### Aim of the task
Reproduce verbatim the lines up to and including the one with "COL = S.collection", starting from the first.

### Supplied information
==========
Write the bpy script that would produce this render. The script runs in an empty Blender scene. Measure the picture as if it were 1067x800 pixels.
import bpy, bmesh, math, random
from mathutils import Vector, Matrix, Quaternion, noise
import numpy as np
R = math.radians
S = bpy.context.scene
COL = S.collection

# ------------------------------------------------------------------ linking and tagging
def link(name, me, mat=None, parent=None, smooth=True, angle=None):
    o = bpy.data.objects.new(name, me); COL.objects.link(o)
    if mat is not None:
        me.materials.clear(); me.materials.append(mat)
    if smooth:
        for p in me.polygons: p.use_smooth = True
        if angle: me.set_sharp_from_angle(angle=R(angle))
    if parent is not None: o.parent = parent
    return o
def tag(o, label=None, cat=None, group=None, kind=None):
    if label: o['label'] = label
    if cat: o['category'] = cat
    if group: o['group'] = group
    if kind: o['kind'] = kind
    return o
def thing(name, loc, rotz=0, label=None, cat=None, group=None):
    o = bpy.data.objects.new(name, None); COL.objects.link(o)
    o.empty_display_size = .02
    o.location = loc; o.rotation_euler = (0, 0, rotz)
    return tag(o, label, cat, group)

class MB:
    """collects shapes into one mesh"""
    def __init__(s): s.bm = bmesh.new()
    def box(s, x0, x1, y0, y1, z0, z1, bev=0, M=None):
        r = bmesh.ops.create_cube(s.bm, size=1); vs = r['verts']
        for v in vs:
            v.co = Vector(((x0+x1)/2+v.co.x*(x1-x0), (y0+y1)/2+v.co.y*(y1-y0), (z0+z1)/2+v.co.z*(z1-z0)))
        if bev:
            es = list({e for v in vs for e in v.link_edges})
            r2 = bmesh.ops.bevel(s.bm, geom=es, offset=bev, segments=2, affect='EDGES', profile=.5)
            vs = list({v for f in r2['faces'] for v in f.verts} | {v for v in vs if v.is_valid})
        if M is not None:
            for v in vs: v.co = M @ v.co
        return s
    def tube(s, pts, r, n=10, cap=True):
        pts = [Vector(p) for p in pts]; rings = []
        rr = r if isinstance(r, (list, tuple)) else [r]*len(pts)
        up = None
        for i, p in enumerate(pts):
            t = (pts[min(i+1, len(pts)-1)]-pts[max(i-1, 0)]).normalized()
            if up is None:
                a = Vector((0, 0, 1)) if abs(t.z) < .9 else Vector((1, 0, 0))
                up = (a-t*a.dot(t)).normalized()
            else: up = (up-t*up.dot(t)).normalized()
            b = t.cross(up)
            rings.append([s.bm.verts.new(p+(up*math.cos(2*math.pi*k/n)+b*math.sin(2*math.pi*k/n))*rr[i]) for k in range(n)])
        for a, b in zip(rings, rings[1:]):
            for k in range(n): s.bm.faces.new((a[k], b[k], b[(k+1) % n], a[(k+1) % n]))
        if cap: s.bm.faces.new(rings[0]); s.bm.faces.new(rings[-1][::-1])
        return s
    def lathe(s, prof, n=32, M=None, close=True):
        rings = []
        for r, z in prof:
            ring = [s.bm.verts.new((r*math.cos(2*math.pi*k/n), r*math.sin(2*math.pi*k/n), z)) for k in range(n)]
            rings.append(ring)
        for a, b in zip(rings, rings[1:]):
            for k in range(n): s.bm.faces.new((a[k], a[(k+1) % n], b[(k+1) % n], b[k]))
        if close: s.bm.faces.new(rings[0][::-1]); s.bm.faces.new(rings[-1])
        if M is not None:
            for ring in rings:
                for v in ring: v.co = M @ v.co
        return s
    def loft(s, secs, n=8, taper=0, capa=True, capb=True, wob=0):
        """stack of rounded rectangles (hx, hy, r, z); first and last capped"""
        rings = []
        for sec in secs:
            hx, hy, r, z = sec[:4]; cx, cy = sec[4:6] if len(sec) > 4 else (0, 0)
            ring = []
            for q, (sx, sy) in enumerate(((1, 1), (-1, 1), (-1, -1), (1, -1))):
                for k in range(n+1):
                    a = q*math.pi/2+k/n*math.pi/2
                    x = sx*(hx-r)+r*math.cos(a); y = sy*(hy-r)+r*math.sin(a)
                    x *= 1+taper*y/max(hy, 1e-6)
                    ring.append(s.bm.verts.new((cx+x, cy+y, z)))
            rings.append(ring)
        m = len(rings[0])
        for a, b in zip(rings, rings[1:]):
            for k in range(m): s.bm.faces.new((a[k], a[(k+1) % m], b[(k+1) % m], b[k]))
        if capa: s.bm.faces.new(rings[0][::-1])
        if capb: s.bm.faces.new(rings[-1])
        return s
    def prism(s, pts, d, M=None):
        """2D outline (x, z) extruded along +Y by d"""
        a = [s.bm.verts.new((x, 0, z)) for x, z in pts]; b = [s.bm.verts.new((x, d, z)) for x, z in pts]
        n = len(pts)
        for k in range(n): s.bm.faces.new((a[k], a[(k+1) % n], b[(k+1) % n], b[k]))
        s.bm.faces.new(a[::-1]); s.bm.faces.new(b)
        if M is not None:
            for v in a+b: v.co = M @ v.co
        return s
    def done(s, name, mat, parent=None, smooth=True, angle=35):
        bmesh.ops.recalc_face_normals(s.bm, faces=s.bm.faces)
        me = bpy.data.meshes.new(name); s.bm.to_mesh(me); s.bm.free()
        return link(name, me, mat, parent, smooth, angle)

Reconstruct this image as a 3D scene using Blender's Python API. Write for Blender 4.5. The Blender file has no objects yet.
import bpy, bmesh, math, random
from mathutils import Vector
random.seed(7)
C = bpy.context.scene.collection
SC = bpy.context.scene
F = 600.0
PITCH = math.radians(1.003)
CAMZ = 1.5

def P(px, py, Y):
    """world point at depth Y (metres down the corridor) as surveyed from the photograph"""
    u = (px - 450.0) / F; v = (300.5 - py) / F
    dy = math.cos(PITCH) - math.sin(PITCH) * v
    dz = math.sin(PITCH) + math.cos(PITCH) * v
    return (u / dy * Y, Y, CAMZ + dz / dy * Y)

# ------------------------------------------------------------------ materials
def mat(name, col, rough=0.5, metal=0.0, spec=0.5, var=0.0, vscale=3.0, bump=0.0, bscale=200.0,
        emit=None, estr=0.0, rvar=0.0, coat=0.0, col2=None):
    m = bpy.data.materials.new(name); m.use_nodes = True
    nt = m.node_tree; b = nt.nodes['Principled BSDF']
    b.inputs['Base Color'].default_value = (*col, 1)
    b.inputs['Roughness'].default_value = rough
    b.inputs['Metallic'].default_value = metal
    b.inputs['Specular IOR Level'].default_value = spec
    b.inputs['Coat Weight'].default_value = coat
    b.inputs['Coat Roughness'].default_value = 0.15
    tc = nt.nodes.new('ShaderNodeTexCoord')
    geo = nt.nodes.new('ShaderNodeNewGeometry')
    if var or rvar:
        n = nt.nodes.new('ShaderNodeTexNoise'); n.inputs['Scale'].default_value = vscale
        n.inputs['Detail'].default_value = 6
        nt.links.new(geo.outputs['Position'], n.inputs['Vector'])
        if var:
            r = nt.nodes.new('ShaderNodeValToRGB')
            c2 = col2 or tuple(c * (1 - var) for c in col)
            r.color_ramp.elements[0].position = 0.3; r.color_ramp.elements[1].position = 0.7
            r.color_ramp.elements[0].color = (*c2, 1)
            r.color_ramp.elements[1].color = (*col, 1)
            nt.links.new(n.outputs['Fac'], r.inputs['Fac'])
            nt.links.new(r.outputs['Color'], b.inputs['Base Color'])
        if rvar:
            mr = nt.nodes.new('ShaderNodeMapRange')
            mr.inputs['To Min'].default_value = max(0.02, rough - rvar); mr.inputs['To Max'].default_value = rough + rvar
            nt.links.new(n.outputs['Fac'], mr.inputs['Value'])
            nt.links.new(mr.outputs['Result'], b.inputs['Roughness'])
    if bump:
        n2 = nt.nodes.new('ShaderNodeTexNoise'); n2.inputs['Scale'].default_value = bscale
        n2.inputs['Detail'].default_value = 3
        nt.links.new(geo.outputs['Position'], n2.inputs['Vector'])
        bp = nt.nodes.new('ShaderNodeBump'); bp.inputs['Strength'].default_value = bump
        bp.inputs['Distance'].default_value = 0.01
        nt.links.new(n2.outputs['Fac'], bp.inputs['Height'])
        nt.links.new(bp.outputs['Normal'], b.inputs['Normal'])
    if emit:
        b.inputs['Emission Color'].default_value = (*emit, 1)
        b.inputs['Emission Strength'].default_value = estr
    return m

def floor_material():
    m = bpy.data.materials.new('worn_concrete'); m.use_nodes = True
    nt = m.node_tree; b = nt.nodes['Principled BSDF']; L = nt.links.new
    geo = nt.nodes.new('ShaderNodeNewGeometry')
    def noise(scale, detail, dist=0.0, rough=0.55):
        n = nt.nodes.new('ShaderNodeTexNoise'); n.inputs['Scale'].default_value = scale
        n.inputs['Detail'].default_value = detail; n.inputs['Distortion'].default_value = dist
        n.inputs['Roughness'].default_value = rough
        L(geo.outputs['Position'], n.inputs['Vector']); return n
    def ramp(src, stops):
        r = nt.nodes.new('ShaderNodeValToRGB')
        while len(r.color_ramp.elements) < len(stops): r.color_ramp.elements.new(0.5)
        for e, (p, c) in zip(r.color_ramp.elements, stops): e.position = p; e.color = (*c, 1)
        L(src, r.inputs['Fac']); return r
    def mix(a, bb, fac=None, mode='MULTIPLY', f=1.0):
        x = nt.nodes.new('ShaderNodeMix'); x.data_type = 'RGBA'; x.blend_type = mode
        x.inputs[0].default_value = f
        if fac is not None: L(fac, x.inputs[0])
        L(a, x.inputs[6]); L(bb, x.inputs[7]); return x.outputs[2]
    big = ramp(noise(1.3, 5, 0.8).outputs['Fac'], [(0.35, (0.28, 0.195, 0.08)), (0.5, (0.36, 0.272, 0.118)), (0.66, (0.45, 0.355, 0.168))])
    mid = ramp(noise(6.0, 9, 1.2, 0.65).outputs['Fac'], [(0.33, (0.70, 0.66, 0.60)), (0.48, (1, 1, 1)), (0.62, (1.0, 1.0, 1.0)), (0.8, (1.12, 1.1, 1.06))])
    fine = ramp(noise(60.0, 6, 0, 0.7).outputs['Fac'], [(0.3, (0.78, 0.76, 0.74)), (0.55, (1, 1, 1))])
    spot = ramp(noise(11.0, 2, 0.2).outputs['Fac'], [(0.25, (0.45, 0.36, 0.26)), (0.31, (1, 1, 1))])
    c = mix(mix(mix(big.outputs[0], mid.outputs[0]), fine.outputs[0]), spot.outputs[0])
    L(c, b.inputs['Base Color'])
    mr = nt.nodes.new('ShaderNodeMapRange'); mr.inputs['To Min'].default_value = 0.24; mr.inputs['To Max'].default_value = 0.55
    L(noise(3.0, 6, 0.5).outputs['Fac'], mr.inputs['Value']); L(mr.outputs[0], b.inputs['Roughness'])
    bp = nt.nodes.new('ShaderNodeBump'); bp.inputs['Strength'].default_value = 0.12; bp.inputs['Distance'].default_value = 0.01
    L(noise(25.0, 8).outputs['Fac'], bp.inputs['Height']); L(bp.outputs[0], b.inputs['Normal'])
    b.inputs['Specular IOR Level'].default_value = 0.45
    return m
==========
### Expected answer
Write the bpy script that would produce this render. The script runs in an empty Blender scene. Measure the picture as if it were 1067x800 pixels.
import bpy, bmesh, math, random
from mathutils import Vector, Matrix, Quaternion, noise
import numpy as np
R = math.radians
S = bpy.context.scene
COL = S.collection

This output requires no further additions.